One of the most technically accomplished and engaging of the recent spate of iso-performances, the musical-satiric Who’s Your Baghdaddy? plays persuasively in the online space.
After all, much of the show’s plot – which delves into the intelligence and strategic thinking that propelled the United States into the invasion of Iraq – revolves around assumptions and decisions made by people working in isolation with different motives, incompatible agendas and in this case, issues with translation.
Credibility and reliability are different things? Who knew?
Written by Marshall Pailet and A.D. Penedo, the show begins with the convening of an AA-style support group for people struggling to come to terms with their role in the creation of the Iraq War.
Among them are CIA analysts Berry and Jerry (Laura Murphy and Adam Rennie), their boss Tyler (Phillip Lowe), analyst Martin (Doug Hansell), a keen young German security agency staffer Richart (Matthew Predny) and “Curveball” (Troy Sussman), an Iraqi asylum seeker claiming first-hand knowledge of a fleet of mobile germ warfare labs mounted on trucks.
The show then transports us to April 2001, back to that idyllic time when the closest thing to tragedy America could point toward was the cancellation of Baywatch. Act II shifts us forward in time just a few months, to September 11 2001 and its aftermath.

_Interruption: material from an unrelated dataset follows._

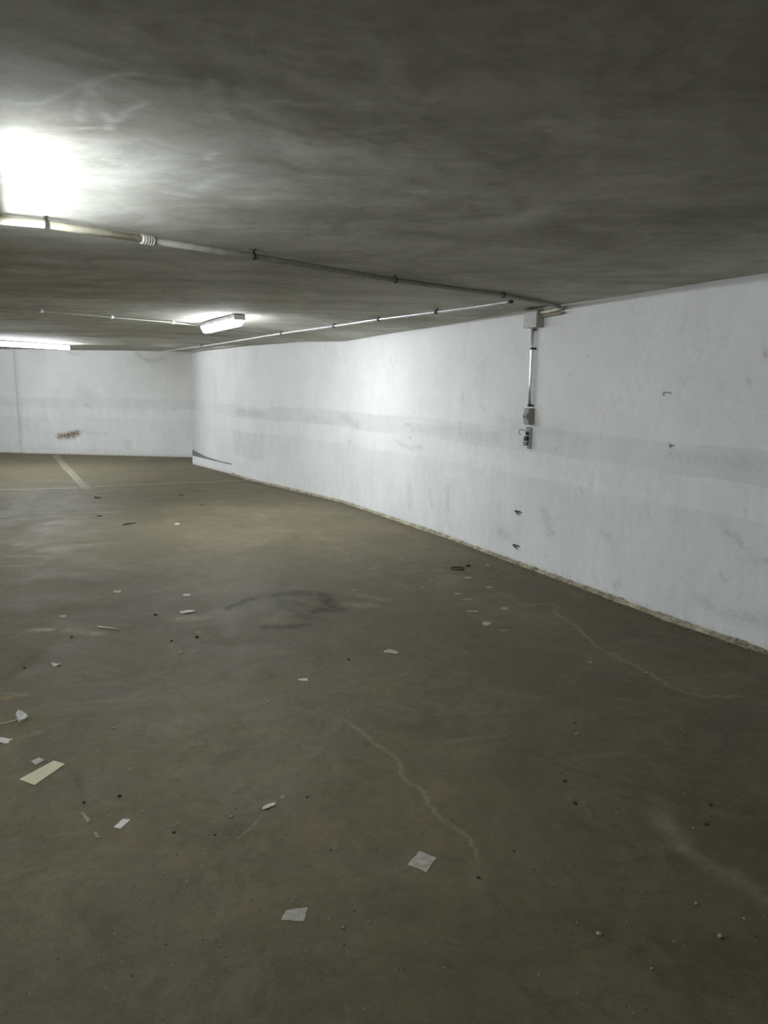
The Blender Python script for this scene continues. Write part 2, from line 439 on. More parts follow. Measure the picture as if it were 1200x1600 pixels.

Directed by Neil Gooding, this production is staged in a large house with the cast dispersed and isolated, one per room. Each performs straight to camera, with the feeds vision-mixed and streamed live. Visually and sonically, it’s a very sophisticated piece of work, several orders of magnitude more impressive than the Celebrity Squares of a Zoom-streamed production.
Individual frames are juxtaposed and whisked around the screen to create the necessary sense of connection between characters. Props are passed as though from hand to hand. Ensemble numbers are cleverly choreographed on the screen.
The performances are excellent throughout and quickly dissolve any sense of physical separation between the performers. Murphy and Rennie shine hard as the young CIA analysts (their whiter-than-white rap number “Berry and the Bad Boy” is an early highlight) and the wide-eyed Predny is excellent as the ambitious yet utterly out-of-his-depth Richart. Blake Erickson and Katrina Rettalick provide an entertaining pop-up gallery of support roles.
Watched on a big screen, with headphones, it’s easy to be fully immersed. If live-streamed musicals can be made this entertaining, then conventionally staged productions had better step up when the lockdown of our theatres ends.